After I reached the bottom, I walked directly to the equipment rental room to shed the ski equipment as soon as I possibly could.  As I entered, I ran into my “hiking” companion and her family.  Her mom thanked me profusely, so although I wasn’t sure I had had an impact, it was validation that I had.  Even though I was struggling (and actually finished AFTER her), I was still able to provide some sort of support along the way.  I told her mom we might have motivated each other but she still won.

As I reflect over the experience and try to capture the thoughts I had about how it reminded me of my grief journey, I remember thinking the following:

-          Falling down is a lot easier than mustering the energy to keep getting up.

-          I was aware of what I needed along the way – rest and to change my approach, and I acted on that awareness

-          I accepted help without hesitation

-          I felt mostly alone in my journey – except for this other person that was in a similar predicament and the lady that I have undying love for…

-          I had to let go of my image of what skiing would be like and get into the reality of the situation

-          Skip the chiropractor and go skiing

The only difference might be that I knew exactly where I was going – the bottom of the hill to meet my kids.  Were they wondering if I was OK?  In grief, though, I didn’t know which way was up.  Yet I still knew I needed to continue to meet my kids.  Daily.  That kept me going.

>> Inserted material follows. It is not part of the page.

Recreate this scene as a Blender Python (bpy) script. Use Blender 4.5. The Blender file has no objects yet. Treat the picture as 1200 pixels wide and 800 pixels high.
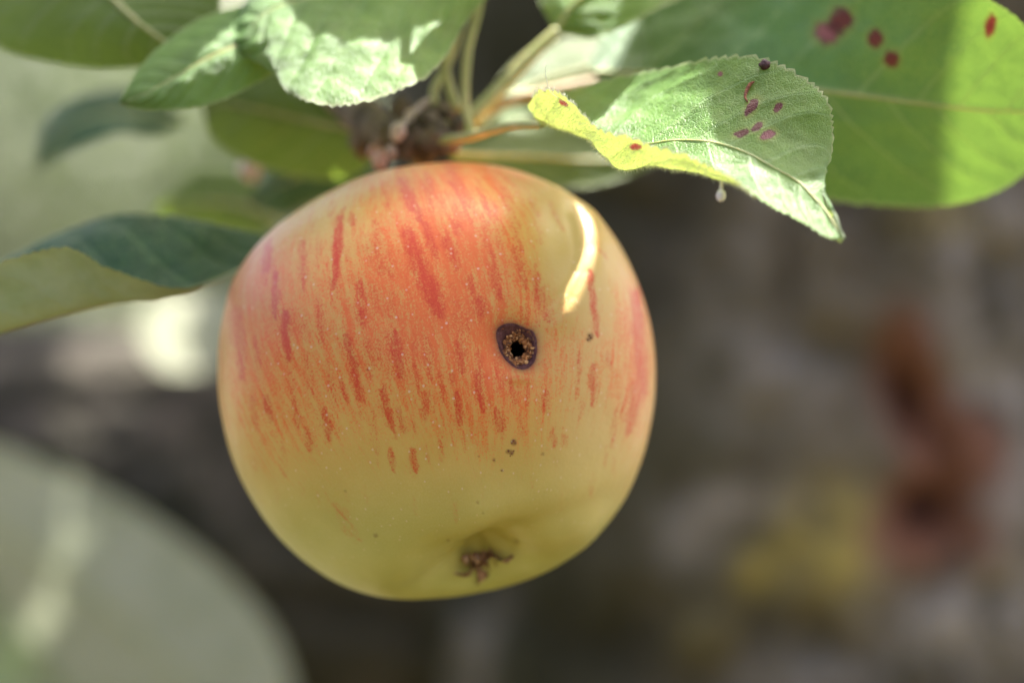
import bpy, math, random
import numpy as np
from mathutils import Vector
from mathutils.bvhtree import BVHTree

sc = bpy.context.scene
COL = sc.collection
rnd = random.Random(7)
rng = np.random.default_rng(7)

# ------------------------------------------------------------ camera, world, sun, exposure
FOC = 450.0            # mm from the lens to the plane in focus
CAMZ = 1500.0
cam_d = bpy.data.cameras.new('camera'); cam = bpy.data.objects.new('camera', cam_d); COL.objects.link(cam)
cam.location = (0, -0.45, 1.5); cam.rotation_euler = (math.radians(90), 0, 0)
cam_d.lens = 100; cam_d.sensor_width = 36; cam_d.clip_start = 0.01; cam_d.clip_end = 2000
cam_d.dof.use_dof = True; cam_d.dof.focus_distance = 0.4515; cam_d.dof.aperture_fstop = 5.7
cam_d.dof.aperture_blades = 0
sc.camera = cam

SUN = Vector((0.30, 0.36, 0.883)).normalized()      # direction towards the sun
w = bpy.data.worlds.new('World'); sc.world = w; w.use_nodes = True
wn = w.node_tree.nodes; wn.clear()
wo = wn.new('ShaderNodeOutputWorld'); wb = wn.new('ShaderNodeBackground'); ws = wn.new('ShaderNodeTexSky')
ws.sky_type = 'NISHITA'; ws.sun_disc = False
ws.sun_elevation = math.asin(SUN.z); ws.sun_rotation = math.atan2(SUN.x, SUN.y)
ws.air_density = 0.9; ws.dust_density = 6.5; ws.ozone_density = 0.1
wb.inputs['Strength'].default_value = 0.088
w.node_tree.links.new(ws.outputs[0], wb.inputs[0]); w.node_tree.links.new(wb.outputs[0], wo.inputs[0])
sd = bpy.data.lights.new('sun', 'SUN'); sd.energy = 5.0; sd.angle = math.radians(0.53); sd.color = (1, 0.955, 0.88)
so = bpy.data.objects.new('sun', sd); COL.objects.link(so)
so.rotation_euler = SUN.to_track_quat('Z', 'Y').to_euler(); so.location = (1, 1, 4)

sc.view_settings.view_transform = 'Standard'; sc.view_settings.look = 'None'
sc.view_settings.exposure = 2.40; sc.view_settings.gamma = 1
sc.render.engine = 'CYCLES'
sc.cycles.use_denoising = True
sc.cycles.max_bounces = 8; sc.cycles.transmission_bounces = 6; sc.cycles.diffuse_bounces = 5
sc.cycles.caustics_reflective = False; sc.cycles.caustics_refractive = False
sc.cycles.sample_clamp_indirect = 6

# ------------------------------------------------------------ helpers
def P(px, py, d=0.0):
    """point (mm, camera frame turned to world axes) seen at a photograph pixel, d mm behind the plane in focus"""
    D = FOC + d
    k = D * 0.36 / 1200
    return np.array([(px - 600) * k, d, CAMZ - (py - 400) * k])

def proj(v):
    D = FOC + v[:, 1]
    k = D * 0.36 / 1200
    return v[:, 0] / k + 600, 400 - (v[:, 2] - CAMZ) / k

def _h(ix, iy, iz, s):
    n = (ix * 374761393 + iy * 668265263 + iz * 2147483647 + s * 974634777) & 0xFFFFFFFF
    n = ((n ^ (n >> 13)) * 1274126177) & 0xFFFFFFFF
    n = n ^ (n >> 16)
    return (n & 0xFFFFFF) / float(0xFFFFFF)

def vnoise(p, scale=1.0, seed=0):
    p = np.asarray(p, dtype=np.float64) * scale
    i = np.floor(p).astype(np.int64); f = p - i; f = f * f * (3 - 2 * f)
    r = 0
    for dx in (0, 1):
        for dy in (0, 1):
            for dz in (0, 1):
                wgt = (f[:, 0] if dx else 1 - f[:, 0]) * (f[:, 1] if dy else 1 - f[:, 1]) * (f[:, 2] if dz else 1 - f[:, 2])
                r = r + wgt * _h(i[:, 0] + dx, i[:, 1] + dy, i[:, 2] + dz, seed)
    return r * 2 - 1

def fbm(p, scale=1.0, oct=4, seed=0):
    r = 0; a = 1; t = 0
    for o in range(oct):
        r = r + a * vnoise(p, scale * 2 ** o, seed + o); t += a; a *= 0.5
    return r / t

def sstep(a, b, x):
    t = np.clip((x - a) / (b - a), 0, 1); return t * t * (3 - 2 * t)

def mesh_obj(name, verts, faces, mats, parent=None, attrs=None, uv=None, fmat=None, smooth=True):
    """verts in mm (world axes); ONE mesh object"""
    v = np.asarray(verts, dtype=np.float32) * 0.001
    me = bpy.data.meshes.new(name)
    if isinstance(faces, np.ndarray) and faces.ndim == 2:
        nf, k = faces.shape
        me.vertices.add(len(v)); me.vertices.foreach_set('co', v.ravel())
        me.loops.add(nf * k); me.loops.foreach_set('vertex_index', faces.astype(np.int32).ravel())
        me.polygons.add(nf); me.polygons.foreach_set('loop_start', np.arange(0, nf * k, k, dtype=np.int32))
        me.update(calc_edges=True)
    else:
        me.from_pydata(v.tolist(), [], [tuple(int(i) for i in f) for f in faces]); me.update()
    if smooth: me.polygons.foreach_set('use_smooth', [True] * len(me.polygons))
    for m in (mats if isinstance(mats, (list, tuple)) else [mats]): me.materials.append(m)
    if fmat is not None: me.polygons.foreach_set('material_index', np.asarray(fmat, dtype=np.int32))
    for k_, a in (attrs or {}).items():
        a = np.asarray(a, dtype=np.float32)
        if a.ndim == 1:
            at = me.attributes.new(k_, 'FLOAT', 'POINT'); at.data.foreach_set('value', a)
        else:
            at = me.attributes.new(k_, 'FLOAT_VECTOR', 'POINT'); at.data.foreach_set('vector', a.ravel())
    o = bpy.data.objects.new(name, me); COL.objects.link(o)
    if parent is not None:
        o.parent = parent; o.matrix_parent_inverse = parent.matrix_world.inverted()
    return o

def empty(name, p):
    o = bpy.data.objects.new(name, None); COL.objects.link(o)
    o.location = (p[0] / 1000, p[1] / 1000, p[2] / 1000); o.empty_display_size = 0.01
    bpy.context.view_layer.update()
    return o

def tag(o, label=None, cat=None, group=None, kind=None):
    if label: o['label'] = label
    if cat: o['category'] = cat
    if group: o['group'] = group
    if kind: o['kind'] = kind
    return o

def crom(pts, n):
    """Catmull-Rom through pts (k,c) resampled to n rows"""
    pts = np.asarray(pts, dtype=float); k = len(pts)
    if k == 2: 
        t = np.linspace(0, 1, n)[:, None]; return pts[0] * (1 - t) + pts[1] * t
    e = np.vstack([2 * pts[:1] - pts[1:2], pts, 2 * pts[-1:] - pts[-2:-1]])
    t = np.linspace(0, k - 1, n); i = np.minimum(t.astype(int), k - 2); f = (t - i)
    f = f.reshape((-1,) + (1,) * (pts.ndim - 1))
    p0, p1, p2, p3 = e[i], e[i + 1], e[i + 2], e[i + 3]
    return 0.5 * (2 * p1 + (p2 - p0) * f + (2 * p0 - 5 * p1 + 4 * p2 - p3) * f ** 2 + (3 * p1 - p0 - 3 * p2 + p3) * f ** 3)

def grid_faces(n, m, wrap=False):
    i, j = np.meshgrid(np.arange(n - 1), np.arange(m if wrap else m - 1), indexing='ij')
    i = i.ravel(); j = j.ravel(); j2 = (j + 1) % m
    return np.stack([i * m + j, i * m + j2, (i + 1) * m + j2, (i + 1) * m + j], 1)

def tube(pts, radii, seg=14, n=None, rough=0.0, seed=0, cap=True):
    pts = np.asarray(pts, float); n = n or max(8, 6 * len(pts))
    c = crom(pts, n); r = crom(np.asarray(radii, float)[:, None], n)[:, 0]
    t = np.gradient(c, axis=0); t /= np.linalg.norm(t, axis=1)[:, None]
    up = np.array([0.13, 0.91, 0.4]); 
    a = np.cross(t, up); a /= np.linalg.norm(a, axis=1)[:, None]; b = np.cross(t, a)
    th = np.linspace(0, 2 * np.pi, seg, endpoint=False)
    d = a[:, None] * np.cos(th)[None, :, None] + b[:, None] * np.sin(th)[None, :, None]
    v = (c[:, None] + d * r[:, None, None]).reshape(-1, 3)
    if rough: 
        nn = fbm(v, 1.2 / max(r.mean(), .5), 4, seed)
        v = v + d.reshape(-1, 3) * (nn * rough)[:, None]
    f = grid_faces(n, seg, True).tolist()
    if cap:
        f += [list(range(seg))[::-1], [(n - 1) * seg + q for q in range(seg)]]
    return v, f

def join(parts):
    V, F = [], []; o = 0
    for v, f in parts:
        V.append(np.asarray(v)); F += [[i + o for i in q] for q in f]; o += len(v)
    return np.vstack(V), F

def blob(c, r, seed=0, n=14, m=20, amp=0.2, sq=(1, 1, 1), fs=1.3):
    th = np.linspace(0, np.pi, n); ph = np.linspace(0, 2 * np.pi, m, endpoint=False)
    T, Q = np.meshgrid(th, ph, indexing='ij')
    d = np.stack([np.sin(T) * np.cos(Q), np.sin(T) * np.sin(Q), np.cos(T)], -1).reshape(-1, 3)
    rr = r * (1 + amp * fbm(d, fs, 3, seed))
    return np.asarray(c) + d * rr[:, None] * np.asarray(sq), grid_faces(n, m, True).tolist()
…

Maybe most importantly for me, though, was a new insight I hadn’t considered before: struggling people can help struggling people.  We can help and encourage one another no matter where we are on the path.

But… this still didn’t count as skiing in Colorado as far as I’m concerned.  I suppose I’ll need to try it again.  And as my kids suggested before our trip, it would probably be wise to practice at our local ski area before going back.